The “Zone” and Other Considerations

One of our First Readers this week tacked on a sixth characteristic to Jesper Juul’s five characteristics of a video game that determines its audience: motivation. The motivation, this First Reader claims, is to escape reality, and that can be applied to both casual and more hard core games. It’s the level, or, rather, entirety to which one wishes to escape the everyday that makes the difference between a casual gamer and a gamer. Someone looking for a quick distraction from the mundane might turn to a 5 minute game on his or her iPhone, whereas someone looking to escape into another reality altogether might turn to a more serious and time consuming game. Isn’t this escape from reality essentially the “Zone” we talked about later in class? Classmates talked a lot about getting “in the Zone” while playing a more serious game, one person expressing the feeling as being reached when you just become the controller, so to speak. I noticed that no one really spoke the same way about casual games where the flow can be broken and reassumed at will, because it is a distraction from reality. The level of immersion in the virtual reality of more serious games that classmates claimed to achieve while in the “Zone” definitely coincides with a fuller escape from reality that this First Reader connected, correctly, I think, with more serious games. We might be onto something there.

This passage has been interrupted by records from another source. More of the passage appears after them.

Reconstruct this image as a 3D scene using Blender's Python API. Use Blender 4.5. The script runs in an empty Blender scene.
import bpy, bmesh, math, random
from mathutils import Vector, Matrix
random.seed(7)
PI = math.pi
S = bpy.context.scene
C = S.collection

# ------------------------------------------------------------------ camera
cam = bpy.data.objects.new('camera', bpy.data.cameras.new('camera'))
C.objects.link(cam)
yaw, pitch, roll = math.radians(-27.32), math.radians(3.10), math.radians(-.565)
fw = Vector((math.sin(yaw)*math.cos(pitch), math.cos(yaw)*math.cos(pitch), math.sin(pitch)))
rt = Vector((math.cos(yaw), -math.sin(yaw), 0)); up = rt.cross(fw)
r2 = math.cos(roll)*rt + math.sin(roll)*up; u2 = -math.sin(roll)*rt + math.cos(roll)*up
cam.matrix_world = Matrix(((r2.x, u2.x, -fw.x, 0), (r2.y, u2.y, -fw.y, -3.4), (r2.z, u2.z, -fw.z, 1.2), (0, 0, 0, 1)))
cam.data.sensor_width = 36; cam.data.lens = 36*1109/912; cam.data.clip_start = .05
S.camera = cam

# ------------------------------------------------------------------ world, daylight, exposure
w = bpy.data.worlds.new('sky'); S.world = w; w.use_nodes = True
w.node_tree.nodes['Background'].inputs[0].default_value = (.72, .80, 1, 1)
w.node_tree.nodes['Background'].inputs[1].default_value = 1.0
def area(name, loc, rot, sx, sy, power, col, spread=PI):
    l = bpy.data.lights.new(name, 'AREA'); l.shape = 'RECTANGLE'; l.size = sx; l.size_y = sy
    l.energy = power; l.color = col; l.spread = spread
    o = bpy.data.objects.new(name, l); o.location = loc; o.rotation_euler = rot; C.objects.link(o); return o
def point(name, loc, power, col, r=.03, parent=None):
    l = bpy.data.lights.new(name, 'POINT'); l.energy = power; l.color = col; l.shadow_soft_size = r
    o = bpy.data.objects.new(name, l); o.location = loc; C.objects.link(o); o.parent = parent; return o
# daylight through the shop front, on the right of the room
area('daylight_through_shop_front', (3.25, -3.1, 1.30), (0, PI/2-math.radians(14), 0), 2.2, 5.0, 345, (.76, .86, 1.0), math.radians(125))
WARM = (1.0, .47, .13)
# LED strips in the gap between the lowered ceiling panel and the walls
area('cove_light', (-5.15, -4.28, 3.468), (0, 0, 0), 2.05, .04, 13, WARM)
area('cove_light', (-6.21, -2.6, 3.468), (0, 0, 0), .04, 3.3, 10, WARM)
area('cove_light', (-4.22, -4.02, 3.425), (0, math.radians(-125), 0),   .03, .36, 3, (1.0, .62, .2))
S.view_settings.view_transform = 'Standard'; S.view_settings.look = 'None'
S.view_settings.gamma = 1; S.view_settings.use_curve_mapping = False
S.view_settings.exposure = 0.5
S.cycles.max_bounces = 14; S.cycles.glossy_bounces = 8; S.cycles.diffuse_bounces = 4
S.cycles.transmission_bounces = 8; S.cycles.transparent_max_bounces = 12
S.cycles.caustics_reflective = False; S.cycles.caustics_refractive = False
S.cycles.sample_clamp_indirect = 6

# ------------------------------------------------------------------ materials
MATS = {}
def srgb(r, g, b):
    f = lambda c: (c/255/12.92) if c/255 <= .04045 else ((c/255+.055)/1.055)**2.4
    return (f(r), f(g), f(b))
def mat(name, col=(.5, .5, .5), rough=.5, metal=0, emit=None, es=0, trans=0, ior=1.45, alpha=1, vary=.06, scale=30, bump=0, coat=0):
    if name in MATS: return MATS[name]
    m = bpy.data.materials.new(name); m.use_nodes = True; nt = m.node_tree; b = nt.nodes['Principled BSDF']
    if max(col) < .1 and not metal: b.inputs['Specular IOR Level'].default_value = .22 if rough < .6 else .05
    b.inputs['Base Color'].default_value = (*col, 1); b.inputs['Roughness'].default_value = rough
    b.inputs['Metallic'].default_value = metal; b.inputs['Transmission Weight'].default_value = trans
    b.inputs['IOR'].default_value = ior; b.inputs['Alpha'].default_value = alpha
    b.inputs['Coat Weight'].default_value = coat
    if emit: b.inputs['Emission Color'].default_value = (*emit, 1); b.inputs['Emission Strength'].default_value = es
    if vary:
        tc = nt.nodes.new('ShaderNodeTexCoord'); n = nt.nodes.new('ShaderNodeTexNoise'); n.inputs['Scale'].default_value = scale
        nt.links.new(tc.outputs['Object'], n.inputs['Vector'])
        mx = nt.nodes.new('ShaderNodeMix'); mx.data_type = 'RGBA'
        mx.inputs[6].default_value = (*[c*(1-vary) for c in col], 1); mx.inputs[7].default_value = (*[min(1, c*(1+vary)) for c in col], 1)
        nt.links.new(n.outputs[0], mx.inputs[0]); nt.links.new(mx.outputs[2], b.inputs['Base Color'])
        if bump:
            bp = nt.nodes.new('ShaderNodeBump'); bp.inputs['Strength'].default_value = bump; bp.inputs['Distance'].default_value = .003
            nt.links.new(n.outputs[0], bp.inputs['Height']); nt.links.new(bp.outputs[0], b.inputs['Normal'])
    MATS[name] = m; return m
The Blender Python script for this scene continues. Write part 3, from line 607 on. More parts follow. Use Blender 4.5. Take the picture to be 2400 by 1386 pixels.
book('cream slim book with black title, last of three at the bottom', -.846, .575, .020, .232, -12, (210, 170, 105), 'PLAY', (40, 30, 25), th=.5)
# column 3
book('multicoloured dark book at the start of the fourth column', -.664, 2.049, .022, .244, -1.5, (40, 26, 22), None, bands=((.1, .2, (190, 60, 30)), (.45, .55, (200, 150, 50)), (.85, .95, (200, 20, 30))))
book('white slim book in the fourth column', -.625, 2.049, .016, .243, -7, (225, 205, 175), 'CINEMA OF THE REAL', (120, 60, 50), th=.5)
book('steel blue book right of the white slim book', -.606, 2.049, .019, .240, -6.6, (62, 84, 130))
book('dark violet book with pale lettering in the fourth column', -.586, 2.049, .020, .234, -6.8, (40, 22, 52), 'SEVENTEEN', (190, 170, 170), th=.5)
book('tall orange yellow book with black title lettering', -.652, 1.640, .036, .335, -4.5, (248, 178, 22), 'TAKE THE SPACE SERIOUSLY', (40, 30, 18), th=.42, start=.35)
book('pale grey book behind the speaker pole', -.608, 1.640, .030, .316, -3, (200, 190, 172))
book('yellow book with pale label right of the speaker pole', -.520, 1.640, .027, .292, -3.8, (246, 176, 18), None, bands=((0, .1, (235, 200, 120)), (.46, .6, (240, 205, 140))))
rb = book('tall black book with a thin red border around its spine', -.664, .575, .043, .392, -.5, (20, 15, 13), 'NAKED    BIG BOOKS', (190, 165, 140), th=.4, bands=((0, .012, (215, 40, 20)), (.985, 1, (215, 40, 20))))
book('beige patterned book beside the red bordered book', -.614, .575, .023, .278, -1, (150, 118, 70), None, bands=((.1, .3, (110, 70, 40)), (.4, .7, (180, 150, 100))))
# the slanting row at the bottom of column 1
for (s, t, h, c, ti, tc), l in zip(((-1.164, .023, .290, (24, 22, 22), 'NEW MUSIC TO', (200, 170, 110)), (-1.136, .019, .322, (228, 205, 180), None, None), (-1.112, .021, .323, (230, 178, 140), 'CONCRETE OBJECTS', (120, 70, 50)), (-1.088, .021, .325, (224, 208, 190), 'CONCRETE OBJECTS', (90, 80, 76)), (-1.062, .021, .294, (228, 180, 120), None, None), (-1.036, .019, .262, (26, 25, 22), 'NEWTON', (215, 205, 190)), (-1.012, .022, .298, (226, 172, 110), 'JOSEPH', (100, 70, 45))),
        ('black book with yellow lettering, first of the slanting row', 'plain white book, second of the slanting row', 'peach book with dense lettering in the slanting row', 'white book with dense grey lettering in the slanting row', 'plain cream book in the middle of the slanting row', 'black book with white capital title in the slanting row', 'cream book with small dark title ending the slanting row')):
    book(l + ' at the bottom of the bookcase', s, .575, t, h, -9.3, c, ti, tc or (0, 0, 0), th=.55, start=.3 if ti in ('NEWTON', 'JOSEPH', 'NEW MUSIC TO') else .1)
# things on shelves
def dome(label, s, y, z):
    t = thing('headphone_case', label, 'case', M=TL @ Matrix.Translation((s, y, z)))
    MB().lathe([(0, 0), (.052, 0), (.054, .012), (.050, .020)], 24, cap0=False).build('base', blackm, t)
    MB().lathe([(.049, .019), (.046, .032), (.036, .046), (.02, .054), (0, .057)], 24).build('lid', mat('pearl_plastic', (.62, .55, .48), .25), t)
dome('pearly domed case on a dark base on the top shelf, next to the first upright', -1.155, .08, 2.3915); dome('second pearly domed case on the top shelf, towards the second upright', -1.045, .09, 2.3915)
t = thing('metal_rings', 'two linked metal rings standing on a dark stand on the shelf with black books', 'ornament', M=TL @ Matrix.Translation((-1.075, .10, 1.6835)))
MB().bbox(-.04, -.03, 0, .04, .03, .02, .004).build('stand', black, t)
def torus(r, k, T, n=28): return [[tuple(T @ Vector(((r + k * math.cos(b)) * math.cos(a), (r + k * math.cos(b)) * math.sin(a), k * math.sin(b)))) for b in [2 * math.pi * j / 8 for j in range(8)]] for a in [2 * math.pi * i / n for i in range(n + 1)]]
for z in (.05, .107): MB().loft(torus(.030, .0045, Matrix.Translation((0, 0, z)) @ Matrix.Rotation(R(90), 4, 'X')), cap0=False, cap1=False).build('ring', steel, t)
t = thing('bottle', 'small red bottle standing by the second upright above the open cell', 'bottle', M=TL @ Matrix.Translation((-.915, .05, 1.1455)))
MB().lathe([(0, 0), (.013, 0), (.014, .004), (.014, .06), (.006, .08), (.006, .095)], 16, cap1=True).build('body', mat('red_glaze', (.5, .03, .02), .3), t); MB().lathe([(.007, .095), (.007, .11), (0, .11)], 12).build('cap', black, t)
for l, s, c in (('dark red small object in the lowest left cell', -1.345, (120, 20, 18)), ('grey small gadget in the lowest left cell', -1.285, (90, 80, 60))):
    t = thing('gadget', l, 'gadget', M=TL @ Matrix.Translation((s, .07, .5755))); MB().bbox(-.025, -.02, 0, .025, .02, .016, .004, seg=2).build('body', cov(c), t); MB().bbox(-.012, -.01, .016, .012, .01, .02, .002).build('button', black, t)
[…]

One other post by a First Reader that was brought up in class but not really discussed was the similarity in prices for casual and serious games for consoles. The point made was that casual games tend to have less appealing graphics and simpler mechanics when compared to more serious games, so why should they be priced the same? One thing I guess we haven’t discussed much (I’ll go off on a tangent here) is the replay value of a game. Take any of the more recent Final Fantasies, for example. You can log over a hundred hours on one game before you finish it, but once you’ve finished it, that’s it for most people. Making it to that hundred hours can be a challenge, too, especially if you take long breaks in between gameplay. Forgetting where you’re at and what you’re supposed to be doing when you finally return to it might lessen your motivation to continue the game. A casual console game, however, even though it may be played in short sessions, can rack up even more hours than that because it’s easy to pick up, easy to replay, and the gameplay is simple and relatively mindless. The hours my family has collectively gotten out of Wii Sports trumps those spent on my most favorite RPGs. Conclusively, in terms of how much entertainment you will get out of a game, casual and serious games are pretty competitive, so I think it’s reasonable that these games can be similarly priced.